Why are all the buttons gone?

Clearly, this is an opinion, however I have a couple of anecdotes to back this up, and one that doesn’t apply directly but is interesting evidence in favor of this opinion.

At the risk of sounding like I’m bashing IOS we will begin. My wife and I are both millennials, and later millennials at that. This is relevant because it is informative about our background with technology. Both of us are competent with technology, often in contrast with our boomer generation parents.

Episode 1

The other night, my wife was attempting to help her dad configure email on his new iPhone X R. Something wasn’t working right so she checked the settings and confirmed that his servers were configured appropriately. We still aren’t sure what was wrong for two reasons.

  1. The error message was entirely unhelpful. (I’ll rant about this another time)
  2. My wife, who used to be an iPhone user, could not figure out how to bring up the app switcher, even with instruction from her parents who I assume have figured it out by now.

My wife is a genuinely intelligent woman, and I will freely admit that there are days when I would be completely lost without her help. She gave up on helping her dad because the interface to his phone was so opaque that it frustrated her beyond reason. To highlight this further, during her troubleshooting process she was instructed to reboot the phone. She was able to shut down his phone after significant effort both in figuring out how to get to the home screen and Googling how to turn off the phone. Even once she had the answer it was difficult because the process involves the rocking both volume buttons and the lock button rapidly. (I’m recalling this from her frustrated ranting about how stupid it was that it took 5 button presses to turn off the phone. I almost certainly have the details wrong.)

Episode 2

This adventure stars yours truly, and this time I’m at the local cell phone retailer, again with my wife. We were sorting out an issue with her and adding her to my plan shortly after we got married almost 2 years ago now, but I remember clearly experimenting with an iPhone X. I managed to open a few apps and get back to the home screen with little issue, however when I wanted to “cover my tracks” and close the apps I had been using I was unable to open the app switcher intentionally. I accidentally opened it a few times, but my attempts to close any applications closed the very interface I needed most, the app switcher. At that point I swore off getting an iPhone for good. I will always have buttons for basic UI actions. For context, at this point in time I was employed full time as a developer for a local company, and I couldn’t close an app on a phone.

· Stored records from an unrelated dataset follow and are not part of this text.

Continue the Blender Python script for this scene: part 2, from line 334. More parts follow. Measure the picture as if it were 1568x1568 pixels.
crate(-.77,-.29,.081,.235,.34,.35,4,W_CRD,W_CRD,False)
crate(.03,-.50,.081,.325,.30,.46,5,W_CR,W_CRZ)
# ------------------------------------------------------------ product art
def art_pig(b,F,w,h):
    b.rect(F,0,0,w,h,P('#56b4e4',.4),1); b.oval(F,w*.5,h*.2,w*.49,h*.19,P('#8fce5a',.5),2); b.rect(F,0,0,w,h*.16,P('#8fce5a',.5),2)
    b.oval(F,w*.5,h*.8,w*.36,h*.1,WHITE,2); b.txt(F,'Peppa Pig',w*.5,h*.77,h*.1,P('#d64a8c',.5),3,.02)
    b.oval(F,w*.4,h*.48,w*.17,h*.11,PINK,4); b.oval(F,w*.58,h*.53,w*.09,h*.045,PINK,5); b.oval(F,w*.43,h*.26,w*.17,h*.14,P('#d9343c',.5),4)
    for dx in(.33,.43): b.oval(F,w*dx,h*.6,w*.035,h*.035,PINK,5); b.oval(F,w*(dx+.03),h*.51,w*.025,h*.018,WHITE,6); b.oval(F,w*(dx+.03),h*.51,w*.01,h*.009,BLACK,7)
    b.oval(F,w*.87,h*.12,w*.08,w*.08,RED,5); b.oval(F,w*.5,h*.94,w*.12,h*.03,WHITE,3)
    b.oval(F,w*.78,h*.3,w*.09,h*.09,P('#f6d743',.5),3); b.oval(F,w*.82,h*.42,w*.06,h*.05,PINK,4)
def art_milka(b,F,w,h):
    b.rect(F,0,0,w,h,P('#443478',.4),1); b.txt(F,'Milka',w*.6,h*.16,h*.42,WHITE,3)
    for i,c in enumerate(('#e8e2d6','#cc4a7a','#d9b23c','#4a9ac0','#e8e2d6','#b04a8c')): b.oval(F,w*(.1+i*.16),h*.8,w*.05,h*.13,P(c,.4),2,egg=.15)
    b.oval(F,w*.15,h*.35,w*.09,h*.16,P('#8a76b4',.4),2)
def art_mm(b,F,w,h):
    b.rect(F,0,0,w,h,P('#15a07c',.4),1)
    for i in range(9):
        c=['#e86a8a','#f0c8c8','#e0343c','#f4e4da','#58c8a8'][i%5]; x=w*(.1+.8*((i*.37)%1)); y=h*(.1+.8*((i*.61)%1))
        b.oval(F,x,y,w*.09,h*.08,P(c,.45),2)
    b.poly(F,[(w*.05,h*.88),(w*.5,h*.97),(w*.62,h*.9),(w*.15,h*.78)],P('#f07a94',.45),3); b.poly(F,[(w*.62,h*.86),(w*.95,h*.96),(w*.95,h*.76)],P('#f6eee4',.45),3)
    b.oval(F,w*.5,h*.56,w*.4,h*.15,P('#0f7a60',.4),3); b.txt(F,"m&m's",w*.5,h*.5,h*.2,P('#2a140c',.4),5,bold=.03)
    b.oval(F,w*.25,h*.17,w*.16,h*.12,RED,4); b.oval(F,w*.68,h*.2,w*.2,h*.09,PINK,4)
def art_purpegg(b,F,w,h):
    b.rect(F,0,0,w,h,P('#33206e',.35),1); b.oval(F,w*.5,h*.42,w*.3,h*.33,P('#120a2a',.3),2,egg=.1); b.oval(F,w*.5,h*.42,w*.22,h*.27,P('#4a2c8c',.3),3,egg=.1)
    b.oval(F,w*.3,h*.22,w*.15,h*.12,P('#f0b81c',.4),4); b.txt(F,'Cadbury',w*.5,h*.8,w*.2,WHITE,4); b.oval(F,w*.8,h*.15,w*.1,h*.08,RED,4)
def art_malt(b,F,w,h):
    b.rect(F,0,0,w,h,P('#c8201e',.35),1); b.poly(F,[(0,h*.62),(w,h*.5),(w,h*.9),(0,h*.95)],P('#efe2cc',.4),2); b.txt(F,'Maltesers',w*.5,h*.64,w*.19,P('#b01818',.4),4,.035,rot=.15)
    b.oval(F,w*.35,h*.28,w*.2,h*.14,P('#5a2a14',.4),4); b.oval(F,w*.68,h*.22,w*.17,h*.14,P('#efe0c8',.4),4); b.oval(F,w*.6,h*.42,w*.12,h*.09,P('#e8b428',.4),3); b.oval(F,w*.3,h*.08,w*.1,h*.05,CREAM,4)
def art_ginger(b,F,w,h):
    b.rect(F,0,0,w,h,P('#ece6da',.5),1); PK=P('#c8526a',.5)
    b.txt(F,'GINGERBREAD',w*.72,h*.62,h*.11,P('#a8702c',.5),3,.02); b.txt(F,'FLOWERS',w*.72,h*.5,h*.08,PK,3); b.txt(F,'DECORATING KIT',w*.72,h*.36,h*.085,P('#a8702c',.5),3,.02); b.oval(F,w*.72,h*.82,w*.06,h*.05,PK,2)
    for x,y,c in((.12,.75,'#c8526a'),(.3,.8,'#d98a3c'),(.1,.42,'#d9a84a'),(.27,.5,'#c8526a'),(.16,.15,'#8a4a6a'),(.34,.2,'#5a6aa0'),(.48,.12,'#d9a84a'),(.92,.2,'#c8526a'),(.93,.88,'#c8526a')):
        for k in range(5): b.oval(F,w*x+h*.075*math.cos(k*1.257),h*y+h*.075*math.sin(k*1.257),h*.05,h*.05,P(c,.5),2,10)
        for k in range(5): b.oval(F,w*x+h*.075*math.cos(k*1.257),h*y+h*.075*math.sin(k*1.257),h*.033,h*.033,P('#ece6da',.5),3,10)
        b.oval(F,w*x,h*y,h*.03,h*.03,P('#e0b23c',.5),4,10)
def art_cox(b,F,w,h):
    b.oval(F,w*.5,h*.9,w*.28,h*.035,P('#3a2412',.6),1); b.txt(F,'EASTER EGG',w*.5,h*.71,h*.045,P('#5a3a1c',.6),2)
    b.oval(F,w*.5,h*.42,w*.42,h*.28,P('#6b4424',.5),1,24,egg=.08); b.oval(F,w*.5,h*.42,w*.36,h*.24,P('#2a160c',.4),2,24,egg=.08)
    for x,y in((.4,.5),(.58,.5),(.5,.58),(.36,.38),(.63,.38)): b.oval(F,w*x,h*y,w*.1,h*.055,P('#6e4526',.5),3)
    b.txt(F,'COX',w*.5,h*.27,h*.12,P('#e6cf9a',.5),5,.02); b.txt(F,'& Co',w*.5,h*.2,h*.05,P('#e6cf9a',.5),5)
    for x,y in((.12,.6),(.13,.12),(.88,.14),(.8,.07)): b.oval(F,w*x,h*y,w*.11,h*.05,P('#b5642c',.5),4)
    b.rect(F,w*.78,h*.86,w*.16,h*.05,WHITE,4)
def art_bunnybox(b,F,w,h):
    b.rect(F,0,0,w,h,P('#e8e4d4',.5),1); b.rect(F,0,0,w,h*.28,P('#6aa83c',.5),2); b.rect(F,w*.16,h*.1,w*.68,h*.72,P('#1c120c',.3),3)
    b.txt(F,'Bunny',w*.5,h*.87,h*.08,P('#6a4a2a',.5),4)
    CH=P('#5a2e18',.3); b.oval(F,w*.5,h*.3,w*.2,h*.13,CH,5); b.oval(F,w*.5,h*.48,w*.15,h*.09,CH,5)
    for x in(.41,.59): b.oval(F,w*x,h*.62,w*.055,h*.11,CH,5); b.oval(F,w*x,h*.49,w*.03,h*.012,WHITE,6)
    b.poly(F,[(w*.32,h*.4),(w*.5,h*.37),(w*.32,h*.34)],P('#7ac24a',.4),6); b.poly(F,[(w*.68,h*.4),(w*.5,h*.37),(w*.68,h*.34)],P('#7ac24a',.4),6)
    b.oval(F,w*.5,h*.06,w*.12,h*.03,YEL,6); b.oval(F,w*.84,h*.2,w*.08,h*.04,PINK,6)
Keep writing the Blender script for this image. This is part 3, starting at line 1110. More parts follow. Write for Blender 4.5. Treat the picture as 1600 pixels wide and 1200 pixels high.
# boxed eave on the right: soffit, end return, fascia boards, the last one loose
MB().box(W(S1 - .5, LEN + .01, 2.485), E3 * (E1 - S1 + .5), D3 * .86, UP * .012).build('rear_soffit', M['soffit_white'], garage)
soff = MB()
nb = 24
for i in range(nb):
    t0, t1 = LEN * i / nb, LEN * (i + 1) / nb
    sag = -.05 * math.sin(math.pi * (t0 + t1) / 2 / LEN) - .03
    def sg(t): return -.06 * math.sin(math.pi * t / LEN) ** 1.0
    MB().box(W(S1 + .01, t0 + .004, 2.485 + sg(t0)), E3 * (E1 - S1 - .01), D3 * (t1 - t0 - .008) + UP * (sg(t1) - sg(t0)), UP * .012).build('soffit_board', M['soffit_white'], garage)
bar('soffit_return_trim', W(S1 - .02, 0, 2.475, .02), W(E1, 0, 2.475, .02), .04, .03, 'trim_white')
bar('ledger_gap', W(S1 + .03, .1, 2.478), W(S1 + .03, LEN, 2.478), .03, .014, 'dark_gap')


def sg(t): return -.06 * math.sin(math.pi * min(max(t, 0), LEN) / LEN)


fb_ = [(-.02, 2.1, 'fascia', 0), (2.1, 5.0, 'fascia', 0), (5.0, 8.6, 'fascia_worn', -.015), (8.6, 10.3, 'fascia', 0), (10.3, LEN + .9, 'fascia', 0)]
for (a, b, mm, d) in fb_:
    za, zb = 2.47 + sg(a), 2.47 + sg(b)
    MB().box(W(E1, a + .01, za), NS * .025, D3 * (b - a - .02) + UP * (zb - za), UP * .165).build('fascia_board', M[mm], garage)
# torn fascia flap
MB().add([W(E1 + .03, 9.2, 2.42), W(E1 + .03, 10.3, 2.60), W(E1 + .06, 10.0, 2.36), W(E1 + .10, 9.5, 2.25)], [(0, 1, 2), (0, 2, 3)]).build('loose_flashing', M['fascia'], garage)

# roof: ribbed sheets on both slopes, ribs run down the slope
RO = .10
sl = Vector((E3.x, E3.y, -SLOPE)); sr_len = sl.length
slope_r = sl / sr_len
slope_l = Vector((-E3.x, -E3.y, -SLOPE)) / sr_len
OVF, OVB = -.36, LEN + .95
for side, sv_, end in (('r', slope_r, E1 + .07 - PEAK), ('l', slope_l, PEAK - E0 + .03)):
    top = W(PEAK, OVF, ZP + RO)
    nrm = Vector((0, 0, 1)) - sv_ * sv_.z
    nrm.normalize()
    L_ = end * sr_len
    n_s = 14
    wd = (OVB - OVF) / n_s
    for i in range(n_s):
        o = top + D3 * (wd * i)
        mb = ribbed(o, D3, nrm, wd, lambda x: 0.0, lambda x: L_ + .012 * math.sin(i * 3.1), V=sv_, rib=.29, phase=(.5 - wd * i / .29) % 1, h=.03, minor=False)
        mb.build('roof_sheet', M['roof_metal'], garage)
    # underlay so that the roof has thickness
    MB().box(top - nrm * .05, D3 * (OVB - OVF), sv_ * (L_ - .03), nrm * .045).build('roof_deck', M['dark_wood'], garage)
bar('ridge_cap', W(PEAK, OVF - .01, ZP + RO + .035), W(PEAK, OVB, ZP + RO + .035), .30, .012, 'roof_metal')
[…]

Episode 3, the trilogy that was forced

( Quit while you’re ahead, when the third episode has nothing to do with the first two, you’re doing it wrong. )

This anecdote is here purely to demonstrate how opaque interfaces are only helpful once you know them. I run DWM on my laptop. Also, I frequently bring my laptop to my part time job as an attendant at a local climbing gym so I have something to do when there aren’t climbers. On one occasion I had left my laptop running while some climbers were on the wall. One of them, a boy no more than 10, saw my computer and said “I’m going to change your desktop background”. This would have been a huge violation of my personal property, and very rude had he managed actually accomplish his goal. However, due to the fact that there is no visible interface on my computer when there aren’t applications running, I was unconcerned. I simply replied “you can’t”, then let him click around on my computer for 5 minutes before giving up.

My computer is configured to work for me. No matter how smart you are, if there isn’t an application running and you don’t know something about how DWM works in the first place, there’s little chance of you stumbling upon a useful function. I don’t have enough key bindings for someone to happen upon one, and the ones I do have are all for programs that can’t do any harm without my password. The worst you could do is shut down my computer, and that’s unlikely to do any harm since I don’t usually run updates from public WI-FI, and I’m always monitoring the updates.

The other side of the coin

I used to be a Mac guy. I know that two of my stories were harshing on the new iOS gesture interface, but that’s what I have the most memorable experience with. When I was running MacOS it was a shining example of intuitive UI. You can disagree all you want but the fact that a girl no older than 5 was able to get from my lock screen into the guest account on my Mac while I wasn’t looking, and then get on the internet is proof enough for me that Mac OS is intuitive, or at least it was 5 years ago. That happened at the aforementioned climbing wall job in the space of maybe 5 minutes, and I disabled the guest account immediately after that incident.

Here’s an idea. Lets make beautiful interfaces without ignoring the people who we are forcing these interfaces upon. Apple got rid of the home button at the cost of intuitive usability. What did we gain by losing the home button? Aside from a few more inches of screen space, I’m not really sure, and I don’t think it was worth the cost.